Judith Ellis said...

Oh, Zorro, I thought of that bathtub government quote just today, but I couldn't remember who said it. Government has a very important role to play in our democracy and to make it basically non-functional is simply silly. It can, however, function better. NO ONE denies this. I heard that clip with Grover Norquist at CPAC this evening and thought it was just terrible. What's wrong with these people?

Regarding Tiger Woods, I am in complete agreement with you. I think it is absolutely ridiculous the way we are responding to his infidelities. I was at the gym this afternoon and was watching ESPN. There was a sportscaster sounding like Tiger had personally done something to him. He had a list of things that he should have said.

I also read tweets by consultants analyzing the speech as being inauthentic and wondering who was Tiger's PR person. They seem to imply that they could have written a better apology. I guess they need to justify their work. I appreciated the speech. It sounded like he may have written many portions of it himself. Why should it be slick? The whole Tiger/Elin matter is ridiculous. It is clearly a matter between he and his wife--no one else. We are voyeurs.

Judith Ellis said...

"What about an independant, unbiased citizens' review of the scoundrals who are running things?"
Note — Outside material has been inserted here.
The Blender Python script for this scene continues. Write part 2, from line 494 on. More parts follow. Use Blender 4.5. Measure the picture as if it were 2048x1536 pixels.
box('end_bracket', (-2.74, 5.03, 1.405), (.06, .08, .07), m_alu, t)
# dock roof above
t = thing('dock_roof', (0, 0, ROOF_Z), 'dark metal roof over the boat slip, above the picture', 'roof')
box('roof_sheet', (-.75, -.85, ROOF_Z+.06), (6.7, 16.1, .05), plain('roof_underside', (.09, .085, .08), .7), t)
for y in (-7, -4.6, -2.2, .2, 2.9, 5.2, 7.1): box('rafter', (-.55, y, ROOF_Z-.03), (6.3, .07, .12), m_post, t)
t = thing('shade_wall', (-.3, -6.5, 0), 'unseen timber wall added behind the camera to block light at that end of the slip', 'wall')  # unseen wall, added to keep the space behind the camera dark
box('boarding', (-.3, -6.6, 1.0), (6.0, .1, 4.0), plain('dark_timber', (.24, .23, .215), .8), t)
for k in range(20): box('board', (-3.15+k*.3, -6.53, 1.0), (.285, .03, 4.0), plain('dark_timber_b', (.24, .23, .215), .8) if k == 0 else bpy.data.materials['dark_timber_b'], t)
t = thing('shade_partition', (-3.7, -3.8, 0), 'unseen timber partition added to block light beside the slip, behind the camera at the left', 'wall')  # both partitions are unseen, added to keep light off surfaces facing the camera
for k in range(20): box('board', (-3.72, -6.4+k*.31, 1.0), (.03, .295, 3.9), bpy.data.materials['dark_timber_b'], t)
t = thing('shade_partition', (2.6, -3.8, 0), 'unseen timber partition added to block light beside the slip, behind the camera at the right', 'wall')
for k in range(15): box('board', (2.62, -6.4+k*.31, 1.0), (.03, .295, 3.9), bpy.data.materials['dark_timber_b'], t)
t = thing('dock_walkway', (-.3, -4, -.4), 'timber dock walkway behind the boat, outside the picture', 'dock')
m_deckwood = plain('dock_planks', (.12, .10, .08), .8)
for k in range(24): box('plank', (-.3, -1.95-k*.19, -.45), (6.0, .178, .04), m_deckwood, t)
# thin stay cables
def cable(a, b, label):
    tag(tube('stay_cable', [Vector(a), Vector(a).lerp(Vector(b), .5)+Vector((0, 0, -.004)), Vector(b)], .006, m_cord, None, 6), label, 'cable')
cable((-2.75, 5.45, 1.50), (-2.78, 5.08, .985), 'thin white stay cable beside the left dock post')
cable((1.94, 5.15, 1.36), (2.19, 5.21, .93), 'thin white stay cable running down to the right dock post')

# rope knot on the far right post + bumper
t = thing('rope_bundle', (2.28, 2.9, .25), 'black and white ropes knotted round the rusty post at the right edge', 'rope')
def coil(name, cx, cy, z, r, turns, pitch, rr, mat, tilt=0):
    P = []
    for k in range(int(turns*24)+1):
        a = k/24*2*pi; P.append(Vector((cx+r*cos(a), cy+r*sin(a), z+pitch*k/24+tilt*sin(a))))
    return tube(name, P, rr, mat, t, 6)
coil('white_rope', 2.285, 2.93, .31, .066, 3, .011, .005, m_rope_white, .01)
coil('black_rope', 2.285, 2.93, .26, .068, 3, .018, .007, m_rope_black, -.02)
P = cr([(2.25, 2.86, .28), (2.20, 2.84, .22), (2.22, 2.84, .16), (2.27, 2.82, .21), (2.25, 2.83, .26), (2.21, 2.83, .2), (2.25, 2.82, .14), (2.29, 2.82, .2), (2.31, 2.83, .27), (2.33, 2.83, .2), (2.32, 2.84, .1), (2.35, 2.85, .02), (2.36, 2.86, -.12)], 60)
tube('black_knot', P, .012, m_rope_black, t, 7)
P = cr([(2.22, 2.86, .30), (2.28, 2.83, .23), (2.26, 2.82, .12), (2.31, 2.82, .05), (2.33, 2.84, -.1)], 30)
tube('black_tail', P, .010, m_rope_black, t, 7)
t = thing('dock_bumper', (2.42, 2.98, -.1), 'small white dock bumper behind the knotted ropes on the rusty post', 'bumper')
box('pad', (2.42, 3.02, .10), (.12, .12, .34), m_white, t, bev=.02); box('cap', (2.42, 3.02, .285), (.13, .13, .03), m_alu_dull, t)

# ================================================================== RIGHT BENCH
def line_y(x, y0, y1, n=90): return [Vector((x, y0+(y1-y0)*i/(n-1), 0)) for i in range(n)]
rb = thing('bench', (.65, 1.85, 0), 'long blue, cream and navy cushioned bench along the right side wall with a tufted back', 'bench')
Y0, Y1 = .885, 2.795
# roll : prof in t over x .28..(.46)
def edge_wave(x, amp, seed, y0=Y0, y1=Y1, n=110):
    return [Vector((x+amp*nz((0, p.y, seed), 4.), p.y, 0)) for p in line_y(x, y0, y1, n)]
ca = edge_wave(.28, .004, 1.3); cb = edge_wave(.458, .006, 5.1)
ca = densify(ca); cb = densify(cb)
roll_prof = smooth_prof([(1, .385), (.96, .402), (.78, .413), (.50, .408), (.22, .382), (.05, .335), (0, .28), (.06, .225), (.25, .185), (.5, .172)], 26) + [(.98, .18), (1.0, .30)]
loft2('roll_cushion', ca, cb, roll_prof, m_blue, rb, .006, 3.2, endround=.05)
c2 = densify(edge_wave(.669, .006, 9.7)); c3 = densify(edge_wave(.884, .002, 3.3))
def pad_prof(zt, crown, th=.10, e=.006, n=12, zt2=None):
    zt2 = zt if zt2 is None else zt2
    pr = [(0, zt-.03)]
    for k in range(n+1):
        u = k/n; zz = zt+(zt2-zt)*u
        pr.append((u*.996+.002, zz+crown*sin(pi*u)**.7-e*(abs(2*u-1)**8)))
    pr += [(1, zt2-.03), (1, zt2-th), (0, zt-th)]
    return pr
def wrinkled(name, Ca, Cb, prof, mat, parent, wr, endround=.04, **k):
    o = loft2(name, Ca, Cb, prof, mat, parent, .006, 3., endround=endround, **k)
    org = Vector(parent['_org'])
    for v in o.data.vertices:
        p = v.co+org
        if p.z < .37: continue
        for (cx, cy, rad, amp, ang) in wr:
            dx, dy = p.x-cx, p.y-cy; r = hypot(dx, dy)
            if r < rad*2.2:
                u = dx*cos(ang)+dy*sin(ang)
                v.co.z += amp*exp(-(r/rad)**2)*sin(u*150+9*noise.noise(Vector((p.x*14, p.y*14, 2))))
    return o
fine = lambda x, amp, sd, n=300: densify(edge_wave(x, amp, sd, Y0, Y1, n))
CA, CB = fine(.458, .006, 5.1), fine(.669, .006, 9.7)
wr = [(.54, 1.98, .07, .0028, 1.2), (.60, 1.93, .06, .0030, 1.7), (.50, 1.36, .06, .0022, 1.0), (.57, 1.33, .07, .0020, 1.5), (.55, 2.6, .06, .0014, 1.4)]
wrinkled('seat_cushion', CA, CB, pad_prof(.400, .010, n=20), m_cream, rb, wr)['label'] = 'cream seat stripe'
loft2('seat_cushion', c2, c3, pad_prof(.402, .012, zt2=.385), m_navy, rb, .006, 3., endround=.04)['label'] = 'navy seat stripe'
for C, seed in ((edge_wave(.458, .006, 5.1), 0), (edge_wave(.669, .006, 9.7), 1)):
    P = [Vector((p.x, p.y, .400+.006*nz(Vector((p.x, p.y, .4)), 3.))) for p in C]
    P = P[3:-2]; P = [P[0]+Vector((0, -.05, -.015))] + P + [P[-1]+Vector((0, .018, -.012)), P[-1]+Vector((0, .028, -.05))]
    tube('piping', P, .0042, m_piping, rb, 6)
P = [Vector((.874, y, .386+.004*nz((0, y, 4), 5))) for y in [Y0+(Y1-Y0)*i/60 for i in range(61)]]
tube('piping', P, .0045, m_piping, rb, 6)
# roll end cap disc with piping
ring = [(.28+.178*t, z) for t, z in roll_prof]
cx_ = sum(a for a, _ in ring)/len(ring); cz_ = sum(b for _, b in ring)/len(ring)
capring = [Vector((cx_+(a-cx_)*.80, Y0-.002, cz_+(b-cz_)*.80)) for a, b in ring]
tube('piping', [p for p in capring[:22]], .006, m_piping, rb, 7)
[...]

DB - I thought we did this with our vote. But I like it.

DB said...

Judith, reading Sack's manifesto doesn't legitimize it any more that listening to what bin Laden has to say legitimizes him. It's a matter of understanding how a terrorist thinks as a matter of national defense. In both cases there are facts in there that need to be addressed. There's an old saying that the best way to know what your enemy is up to is to read his book.
D

Judith Ellis said...

Yeah, DB, I'm not into airing bin Laden's words either. I think it elevates his status for sure. Every time he says anything we are transfixed. This should not be. Let the CIA deal with such details and alert us when necessary. The country as a whole needs to breathe and live.